The other way is to show that both $p$ and $q$ can't be finite, because
by repeating this argument we see $3^n|p$ for all $n \in \mathbb{N}$ and similarly for $q$.
But because of $p,q\in \mathbb{N}$, $3^n> 1+2n$ and the Archimedean principle we get a contradiction.
Solution 3:
The following is different in style. It avoids the use of the unique factorization property that arguments about the divisibility by the prime $3$ use.
Assume $\sqrt{12}$ is rational.
Choose among all equivalent fractions the one with the least positive denominator; let it be $m/n$.

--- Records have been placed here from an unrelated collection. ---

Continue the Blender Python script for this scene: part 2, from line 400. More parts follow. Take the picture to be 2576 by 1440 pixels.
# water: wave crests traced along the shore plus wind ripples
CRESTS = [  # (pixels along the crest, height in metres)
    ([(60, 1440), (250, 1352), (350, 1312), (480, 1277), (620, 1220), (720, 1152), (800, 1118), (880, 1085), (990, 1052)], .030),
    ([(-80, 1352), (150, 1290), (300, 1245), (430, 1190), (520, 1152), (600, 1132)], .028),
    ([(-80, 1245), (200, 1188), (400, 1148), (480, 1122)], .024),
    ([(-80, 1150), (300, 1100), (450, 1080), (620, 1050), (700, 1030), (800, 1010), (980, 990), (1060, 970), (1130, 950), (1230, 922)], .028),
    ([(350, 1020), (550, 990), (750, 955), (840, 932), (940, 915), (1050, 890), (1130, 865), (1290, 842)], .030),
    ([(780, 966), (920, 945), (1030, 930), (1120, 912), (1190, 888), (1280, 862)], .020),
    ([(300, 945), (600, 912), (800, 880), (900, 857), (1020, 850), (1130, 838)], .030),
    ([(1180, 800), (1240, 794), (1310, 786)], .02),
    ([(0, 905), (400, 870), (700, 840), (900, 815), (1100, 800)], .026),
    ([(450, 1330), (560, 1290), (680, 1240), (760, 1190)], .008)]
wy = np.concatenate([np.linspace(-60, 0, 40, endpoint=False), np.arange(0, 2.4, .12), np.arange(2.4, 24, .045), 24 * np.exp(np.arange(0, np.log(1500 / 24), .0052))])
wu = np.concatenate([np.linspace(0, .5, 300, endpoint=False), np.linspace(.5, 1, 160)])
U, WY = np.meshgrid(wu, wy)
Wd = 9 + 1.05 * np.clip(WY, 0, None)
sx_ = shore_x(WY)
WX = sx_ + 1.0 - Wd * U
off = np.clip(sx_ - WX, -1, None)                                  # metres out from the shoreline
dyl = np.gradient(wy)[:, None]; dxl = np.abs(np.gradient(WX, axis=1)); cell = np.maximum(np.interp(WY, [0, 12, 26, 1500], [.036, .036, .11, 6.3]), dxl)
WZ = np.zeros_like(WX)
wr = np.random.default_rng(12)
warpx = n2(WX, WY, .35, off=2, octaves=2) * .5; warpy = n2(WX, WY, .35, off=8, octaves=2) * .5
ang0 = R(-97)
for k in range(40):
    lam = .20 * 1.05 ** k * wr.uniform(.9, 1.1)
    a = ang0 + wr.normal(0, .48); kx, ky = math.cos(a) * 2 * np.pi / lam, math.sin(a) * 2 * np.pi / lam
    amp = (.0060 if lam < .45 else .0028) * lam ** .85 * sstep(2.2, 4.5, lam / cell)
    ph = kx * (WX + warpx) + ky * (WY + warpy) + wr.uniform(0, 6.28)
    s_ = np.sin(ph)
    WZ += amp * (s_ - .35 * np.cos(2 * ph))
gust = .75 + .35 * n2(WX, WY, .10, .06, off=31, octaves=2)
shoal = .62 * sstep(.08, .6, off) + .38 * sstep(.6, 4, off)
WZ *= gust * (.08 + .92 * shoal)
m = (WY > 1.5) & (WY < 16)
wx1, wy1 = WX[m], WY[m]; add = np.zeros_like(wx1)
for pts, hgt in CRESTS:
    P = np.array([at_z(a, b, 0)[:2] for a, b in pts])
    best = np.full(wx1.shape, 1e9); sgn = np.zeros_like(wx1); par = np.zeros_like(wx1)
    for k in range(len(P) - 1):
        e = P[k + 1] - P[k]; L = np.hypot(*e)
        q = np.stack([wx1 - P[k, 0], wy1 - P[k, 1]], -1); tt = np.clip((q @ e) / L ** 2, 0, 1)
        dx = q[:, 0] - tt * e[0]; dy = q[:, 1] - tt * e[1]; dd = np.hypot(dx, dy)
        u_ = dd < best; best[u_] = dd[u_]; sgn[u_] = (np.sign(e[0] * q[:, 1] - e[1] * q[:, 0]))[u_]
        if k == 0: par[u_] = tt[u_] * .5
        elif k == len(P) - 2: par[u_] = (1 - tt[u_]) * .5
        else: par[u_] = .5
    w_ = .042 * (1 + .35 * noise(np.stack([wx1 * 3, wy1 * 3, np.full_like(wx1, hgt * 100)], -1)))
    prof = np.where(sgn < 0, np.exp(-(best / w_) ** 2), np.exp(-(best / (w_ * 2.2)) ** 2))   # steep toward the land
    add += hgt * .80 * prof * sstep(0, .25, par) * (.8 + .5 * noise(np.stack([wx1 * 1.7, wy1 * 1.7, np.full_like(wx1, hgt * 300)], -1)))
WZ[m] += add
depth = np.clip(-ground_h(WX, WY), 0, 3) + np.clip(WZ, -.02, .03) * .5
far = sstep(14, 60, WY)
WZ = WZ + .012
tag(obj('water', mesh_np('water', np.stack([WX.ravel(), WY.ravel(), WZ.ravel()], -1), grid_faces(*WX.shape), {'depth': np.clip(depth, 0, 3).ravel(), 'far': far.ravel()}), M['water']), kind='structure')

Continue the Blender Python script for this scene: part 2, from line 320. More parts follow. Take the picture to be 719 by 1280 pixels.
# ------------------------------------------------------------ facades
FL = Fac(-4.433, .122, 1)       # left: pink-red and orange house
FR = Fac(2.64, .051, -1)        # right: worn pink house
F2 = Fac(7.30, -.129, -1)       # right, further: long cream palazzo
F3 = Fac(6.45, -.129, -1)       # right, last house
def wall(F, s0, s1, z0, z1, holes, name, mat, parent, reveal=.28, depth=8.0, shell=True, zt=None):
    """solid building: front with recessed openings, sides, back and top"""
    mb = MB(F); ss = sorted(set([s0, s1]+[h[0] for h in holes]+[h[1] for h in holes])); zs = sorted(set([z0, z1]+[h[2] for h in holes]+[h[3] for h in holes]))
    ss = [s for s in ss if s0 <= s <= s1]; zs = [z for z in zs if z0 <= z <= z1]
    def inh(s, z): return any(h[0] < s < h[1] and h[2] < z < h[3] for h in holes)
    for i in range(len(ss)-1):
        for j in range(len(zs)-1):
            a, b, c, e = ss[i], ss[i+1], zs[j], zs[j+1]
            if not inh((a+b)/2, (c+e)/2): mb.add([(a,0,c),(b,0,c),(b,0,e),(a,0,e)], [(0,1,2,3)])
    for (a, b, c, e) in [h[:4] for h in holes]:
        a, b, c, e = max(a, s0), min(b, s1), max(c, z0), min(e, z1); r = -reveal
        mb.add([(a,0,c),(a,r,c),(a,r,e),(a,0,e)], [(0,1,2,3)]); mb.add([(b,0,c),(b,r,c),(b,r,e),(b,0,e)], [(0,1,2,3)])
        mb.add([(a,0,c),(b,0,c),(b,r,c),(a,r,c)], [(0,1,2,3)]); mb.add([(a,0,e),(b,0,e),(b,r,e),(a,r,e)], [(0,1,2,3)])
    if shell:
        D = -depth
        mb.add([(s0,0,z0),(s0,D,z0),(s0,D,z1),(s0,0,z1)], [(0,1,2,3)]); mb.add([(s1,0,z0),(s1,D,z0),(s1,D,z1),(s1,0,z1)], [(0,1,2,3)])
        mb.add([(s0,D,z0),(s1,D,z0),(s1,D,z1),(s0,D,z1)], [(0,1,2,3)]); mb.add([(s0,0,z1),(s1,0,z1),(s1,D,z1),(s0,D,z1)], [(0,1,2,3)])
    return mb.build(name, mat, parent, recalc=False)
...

Thus $m^2 = 12 n^2$, and we have
$$9 n^2 < m^2 < 16 n^2$$
$$3n < m < 4 n$$
$$0 < m -3n < n$$
Now
$$\begin{align}
\left({12n - 3m \over m - 3n}\right)^2 &= { 9(16n^2 -8mn+m^2)\over m^2-6mn+9n^2}\\
&= { 9(16n^2 - 8mn + 12n^2)\over 12n^2 - 6mn + 9n^2} \\
&= { 36(7n-2m)n\over 3(7n-2m)n} = 12\,,
\end{align}$$
which is to say that
${12n - 3m \over m -3n}$ equals $\sqrt{12}$
and has a lesser denominator.
This is impossible since we chose $m/n$ to be in least terms.
QED
In case you're wondering how to find the fraction, it's from the continued fraction expansion of $\sqrt{12}$. One has $$\begin{align} x=\sqrt{a^2+b}&=a+{b \over 2a + \displaystyle{b \over 2a + \displaystyle {b \over 2a + \cdots}}} \\ &= a + {b \over a + x} \end{align}$$ In this case $a=b=3$ and if $x = M/N = m/n$ are two square-roots of $12$, then $$ {m\over n} = 3 + {3 \over 3 + {M \over N}} = {12 N + 3M \over 3N + M} $$ Now solve the system $$ m = 12N + 3M, \quad n = 3N + M$$ for $M$, $N$, and get the new fraction in terms of $m$, $n$: $$ {M \over N} = {12n - 3m \over m -3n} $$ You then have to check that it's still a square-root of $12$ and the denominator is positive and has decreased.
The procedure works in general as long as $a^2+b$ is not a square (and $a$ and $b$ are positive).
Solution 4:
If you know that $\sqrt{3}$ is irrational then we have easier method as follows:
If $\sqrt{12}$ want to be rational so it should be at form $\frac{m}{n}$ but we know $\sqrt{12}=\sqrt{2^{2}.3}=2\sqrt{3}$ so $\sqrt{3}=\frac{m}{2n}$ and should be rational too which is contradiction. So $\sqrt{12}$ can not be rational.
And if you don't know $\sqrt{3}$ is irrational you can prove it as usual way that is described by others and then use this method to conclude $\sqrt{12}$ is irrational according to $\sqrt{3}$ is irrational.